Now that's something you don't see every day: Xema Fuertes is playing kick drum and hi-hat with his feet while his hands switch from guitar to banjo. Live, Josh Rouse & The Long Vacations, a small band of musicians, showcase their talent more clearly than when recorded with high production values.
Appropriately, early in the set list is ‘Saturday’ from 2005’s ‘Nashville’. An expected selection, after all, it is a Saturday: “I’m playing my guitar in some basement club a thousand miles away,” sings Rouse, “’Cause Saturday I’m on that stage I’m feeling down and blue.”
This is the end of their UK tour, Union Chapel is a lovely place for it to come to a close. Rouse's voice has made it thus far. Well, sort of. He tried 'Directions' last night and couldn't sing it. "Now that I'm an old man with kids my voice has dropped," reveals Rouse, which is funny because from his youthful countenance it seems his balls have only recently dropped. To prove it he does a bar for us.
‘Fine, Fine', a song dripping in bossa nova, represents the new album’s short and lively pop songs. Influenced by the sun, they sound closer to tracks off ‘Valencia – EP’ and 'El Turista' than that of his early stuff.

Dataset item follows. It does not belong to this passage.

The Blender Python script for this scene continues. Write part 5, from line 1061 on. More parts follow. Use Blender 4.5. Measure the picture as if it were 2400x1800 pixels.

"You didn't know I could play the drums too," jokes Rouse, not playing the drums, but sat on the kit’s stool unaccompanied. "There's people here and I'm almost forty-years-old," Rouse discloses. Most of the people here are almost forty too, but that's beside the point. Suitably, the next one is '1972', the year Rouse and probably many of his fans were born.
Despite calls for classics like ‘Sad Eyes’ Rouse chooses ‘Diggin’ In The Sand’, a folk song that is free from care in words and music and not in a good way. Fortunately dissatisfaction is cut short by Rouse: "If you'd like to stand up for this last one be our guest". The danceable 'Winter In The Hamptons' spreads its love into 'Love Vibration', and the celebratory stylings of the latter are oddly fitting for the spiritual environment of the chapel.
An uplifting end to a very stimulating show. "Thank you very much London," expresses Josh. No, thank you Mr Rouse.